Biden’s exit makes history, but 2 other sitting presidents cut it close to Election Day
President Joe Biden’s decision to drop out of the race just months before the election makes U.S. political history.
While sitting presidents eligible for another term have changed their minds about seeking reelection, never has one made that decision so late in an election year. The Democratic National Convention, when delegates will vote on the party’s nominees, is just weeks away, running Aug. 19-22 in Chicago.
“There have been a few presidents, I think most famously James K. Polk, who simply decided one term was enough,” said Steven Greene, a professor of political science at N.C. State University. “What makes this instance so interesting, though, is it would be the first since 1968, which means it would be the first since our modern presidential nomination system, which is a completely different way, honestly, of electing candidates since 1972.”
The political situation resulting from Biden’s decision is “entirely unprecedented in modern American history,” Greene said.
2 presidents who dropped out close to election day
Only a handful of U.S. presidents have decided not to seek reelection when they were eligible. Of those, just two — Lyndon B. Johnson and Harry S. Truman — dropped out of the race within one year of the end of their term. Here’s an overview of what happened.
Johnson, Truman drop out nearly eight months before Election Day
Former presidents Lyndon B. Johnson and Harry S. Truman announced they wouldn’t seek reelection in late March of their respective election years.
Both were vice presidents who ascended to the presidency after the deaths of John F. Kennedy and Franklin D. Roosevelt.
▪ Lyndon Johnson announced he would not seek reelection on March 31, 1968, in an Oval Office address.
“With America’s sons in the fields far away, with America’s future under challenge right here at home, with our hopes and the world’s hopes for peace in the balance every day, I do not believe that I should devote an hour or a day of my time to any personal partisan causes or to any duties other than the awesome duties of this office — the presidency of your country,” Johnson said. “Accordingly, I shall not seek, and I will not accept, the nomination of my party for another term as your president.”
Johnson was facing a country upset over the worsening situation in Vietnam, coupled with increasing racial tension at home.
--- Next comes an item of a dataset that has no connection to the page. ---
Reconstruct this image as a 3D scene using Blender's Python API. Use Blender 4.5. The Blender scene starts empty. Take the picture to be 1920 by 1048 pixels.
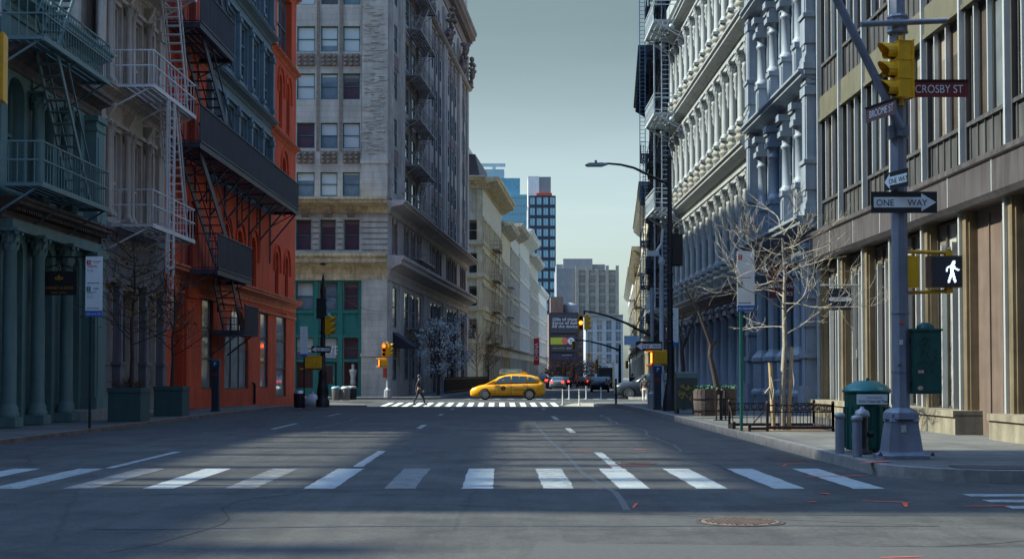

But health may have factored into the former president’s decision. One of Johnson’s former aides, George Christian, wrote in a 1988 article for “Texas Monthly” that in 1967, when Johnson asked Christian to begin working on a withdrawal statement, “his reasons were based entirely on health.” Johnson had a heart attack in 1955.
Another former aide, Leo Janos, said in a 1973 story in “The Atlantic” that Johnson had told him in 1971, “My daddy was only 62 when he died, and I figured that with my history of heart trouble I’d never live through another four years.”
▪ For Harry Truman, the decision not to seek reelection seems to be politically motivated.
According to an article written by Alonzo L. Hamby, a professor emeritus of history at Ohio University who has authored multiple books about the former president, “Truman’s popularity sank during his second term, due largely to accusations of corruption, charges that the administration was ‘soft on communism,’ and the stalemated Korean War.”
Truman’s announcement came during the March 29, 1952, speech delivered at the Jefferson-Jackson Day Dinner in Washington.
“I shall not be a candidate for reelection,” Truman said. “I have served my country long, and I think efficiently and honestly. I shall not accept a renomination. I do not feel that it is my duty to spend another four years in the White House.”
In each case, the opposing party reclaimed White House
Both the 1952 and 1968 elections resulted in victories for Republicans.
At the DNC in 1952, the party nominated Adlai E. Stevenson, the governor of Illinois, on the third ballot. His running mate was Sen. John Sparkman of Alabama.
But the Democrats lost control of the White House when the country elected the Republican nominee, Dwight D. Eisenhower.
After Johnson, then 59 years old, announced he would not seek reelection, Democrats nominated his vice president, Hubert Humphrey, at the convention.
Humphrey faced Republican nominee Richard Nixon and Independent candidate George Wallace. Nixon won the election.